Dinner Time
Holy Thursday. Fr Fergus Kerr finds sharing a meal a profoundly significant occasion.
On Holy Thursday, throughout the Catholic world, we celebrate the Mass of the Lord’s Supper – Missa in cena Domini – literally, Mass in the Lord’s Supper, as if the supper were the setting where something else is embedded, which is of course the case: the memorial of the Passion of the Lord. But the setting is itself already deeply significant.
The Bible is full of meals: the people in the desert being fed with manna; the bread and wine brought out by Melchizedek in honour of Abraham; Adam and Eve feasting on the fruit of the tree that the serpent promised would bring wisdom and immortality, the first meal of all.
That meal ended with Adam and Eve ashamed to look at one another, with him blaming her and her blaming the serpent; neither willing to own up; communication between them broken down; conspiring to deceive God. It’s the original sin meal so to speak, that exposes the archetypal human beings in the selfishness and deceitfulness with which we are all familiar.

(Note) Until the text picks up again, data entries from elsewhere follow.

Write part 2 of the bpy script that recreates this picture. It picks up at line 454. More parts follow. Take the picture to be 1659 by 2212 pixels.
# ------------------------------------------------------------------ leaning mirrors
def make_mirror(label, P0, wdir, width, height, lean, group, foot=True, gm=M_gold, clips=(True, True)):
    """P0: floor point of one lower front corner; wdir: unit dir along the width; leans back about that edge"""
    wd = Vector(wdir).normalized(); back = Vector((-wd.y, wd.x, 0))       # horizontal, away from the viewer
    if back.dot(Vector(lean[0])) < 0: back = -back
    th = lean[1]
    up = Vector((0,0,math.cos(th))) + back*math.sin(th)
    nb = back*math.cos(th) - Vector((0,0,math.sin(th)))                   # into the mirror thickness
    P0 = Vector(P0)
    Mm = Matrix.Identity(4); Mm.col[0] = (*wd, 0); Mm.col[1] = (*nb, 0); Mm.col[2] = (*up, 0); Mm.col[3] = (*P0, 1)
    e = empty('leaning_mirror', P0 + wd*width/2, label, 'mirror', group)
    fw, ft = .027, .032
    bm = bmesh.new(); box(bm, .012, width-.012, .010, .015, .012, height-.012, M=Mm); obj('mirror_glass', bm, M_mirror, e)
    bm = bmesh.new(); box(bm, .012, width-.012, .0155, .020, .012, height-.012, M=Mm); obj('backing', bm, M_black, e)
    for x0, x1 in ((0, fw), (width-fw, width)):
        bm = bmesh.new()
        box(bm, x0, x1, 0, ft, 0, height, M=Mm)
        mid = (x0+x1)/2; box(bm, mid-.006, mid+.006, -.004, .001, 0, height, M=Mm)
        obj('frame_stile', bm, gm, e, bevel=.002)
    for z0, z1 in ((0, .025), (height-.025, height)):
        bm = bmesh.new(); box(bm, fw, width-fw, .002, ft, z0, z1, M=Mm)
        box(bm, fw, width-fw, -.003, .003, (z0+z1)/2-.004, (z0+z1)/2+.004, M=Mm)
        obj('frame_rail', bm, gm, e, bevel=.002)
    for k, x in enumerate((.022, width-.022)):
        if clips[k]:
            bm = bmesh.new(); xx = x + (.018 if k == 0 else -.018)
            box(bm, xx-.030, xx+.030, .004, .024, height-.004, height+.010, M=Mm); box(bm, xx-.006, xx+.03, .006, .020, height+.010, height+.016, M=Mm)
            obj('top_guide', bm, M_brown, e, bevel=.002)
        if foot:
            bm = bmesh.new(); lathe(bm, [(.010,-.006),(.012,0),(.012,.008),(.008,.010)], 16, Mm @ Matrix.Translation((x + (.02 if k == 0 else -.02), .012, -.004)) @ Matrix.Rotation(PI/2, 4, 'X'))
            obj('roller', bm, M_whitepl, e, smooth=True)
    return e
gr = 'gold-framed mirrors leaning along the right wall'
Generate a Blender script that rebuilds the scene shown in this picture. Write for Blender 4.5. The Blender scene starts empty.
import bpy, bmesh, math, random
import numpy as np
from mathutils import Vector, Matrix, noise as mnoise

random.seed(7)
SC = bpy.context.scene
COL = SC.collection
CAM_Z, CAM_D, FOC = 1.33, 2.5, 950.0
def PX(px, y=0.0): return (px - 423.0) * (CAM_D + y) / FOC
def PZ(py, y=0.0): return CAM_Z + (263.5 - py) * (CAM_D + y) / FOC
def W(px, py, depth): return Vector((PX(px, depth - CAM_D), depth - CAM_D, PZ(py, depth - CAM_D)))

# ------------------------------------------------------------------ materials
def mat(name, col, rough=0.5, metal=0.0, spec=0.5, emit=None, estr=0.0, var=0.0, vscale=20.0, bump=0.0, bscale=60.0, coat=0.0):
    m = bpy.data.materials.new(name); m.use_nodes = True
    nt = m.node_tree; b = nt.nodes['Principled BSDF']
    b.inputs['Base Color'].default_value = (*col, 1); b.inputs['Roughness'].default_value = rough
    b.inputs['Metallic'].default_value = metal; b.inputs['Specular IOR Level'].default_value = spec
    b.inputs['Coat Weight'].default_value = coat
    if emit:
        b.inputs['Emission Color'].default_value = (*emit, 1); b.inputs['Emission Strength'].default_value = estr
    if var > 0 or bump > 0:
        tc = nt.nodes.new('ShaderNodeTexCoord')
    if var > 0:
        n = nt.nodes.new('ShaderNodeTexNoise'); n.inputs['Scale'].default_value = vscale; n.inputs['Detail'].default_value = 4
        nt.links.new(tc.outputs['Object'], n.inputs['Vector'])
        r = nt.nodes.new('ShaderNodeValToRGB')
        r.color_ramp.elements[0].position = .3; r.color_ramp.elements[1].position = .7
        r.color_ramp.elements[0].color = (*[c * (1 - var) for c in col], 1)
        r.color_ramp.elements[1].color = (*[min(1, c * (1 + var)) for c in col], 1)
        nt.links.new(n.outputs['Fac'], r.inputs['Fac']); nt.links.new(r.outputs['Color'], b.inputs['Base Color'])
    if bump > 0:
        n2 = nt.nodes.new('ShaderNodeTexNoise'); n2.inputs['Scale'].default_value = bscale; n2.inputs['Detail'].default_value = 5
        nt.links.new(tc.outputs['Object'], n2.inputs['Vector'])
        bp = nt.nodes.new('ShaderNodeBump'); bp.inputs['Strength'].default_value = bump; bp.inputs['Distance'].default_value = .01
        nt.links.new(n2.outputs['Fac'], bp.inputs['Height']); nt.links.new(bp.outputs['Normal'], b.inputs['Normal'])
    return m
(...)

It’s a powerful story, a parable, and a raw parody of what life can be like. But it’s not just a story: any and every meal, you might say, can turn into a situation that reveals the same kind of moral and spiritual defects. Meals are occasions when selfish and greedy people are exposed; when people dominate with self centred and tedious monologues; when people gossip maliciously, and so on. It would take a novelist or a psychologist to tell the half of it.
Yet meals are also civilising. Dogs and cats don’t have meals together; cows munch away happily; sheep graze all at the same time – but even people sitting at the telly with trays on their knees isn’t quite the same as sheep grazing. Putting it all a bit grandly, isn’t learning to share a meal, to be a host, a guest, an essential part of becoming a mature and adult human being? Think of manners and menus, the skills and arts of cooking, and of entertaining – surely there you have one of the most basic displays of how we are human?
And think of the life of an individual: it’s a great day in a family when a child is at last able to sit at the table with the rest of us, like the rest of us, not strapped into one of these high chairs while we watch her or him being fed. It’s the passage from the isolation of infancy to being in company, eventually helping to lay the table, washing up afterwards and so on. It’s an immense moral achievement.
There are layers of moral and so human significance in meals. Jesus certainly made meals times when he could teach; times when he practised what he preached; when he ate with sinners.
This Supper of the Lord, then is an occasion for us to reflect on the moral and human significance of all our meals: the bread we share in a world where two thirds of the human race never get a proper meal at all. Meals are times of sharing and friendship; or times of selfishness and indifference. Meals are repetitions of the original meal when Adam and Eve fell, or renewals of that supper when Jesus showed the terms on which wisdom and immortality are to be found.
This Holy Thursday meal is the reversal, the undoing, of the meal that exposed Adam and Eve. The bread we bring to the altar comes back to us as the bread of life, the wine becomes the cup of salvation: first fruits of the new creation, that freedom from sin that Christ’s Passion has won for us.
And of course the time comes when we can no longer take our place at the table, when we are in another kind of isolation, in sickness or senility or death; and then we pass with Christ into that life in which we shall be transfigured, naked and unashamed in perfectly transparent communion, enjoying for ever the life that we anticipate in the Supper of the Lord.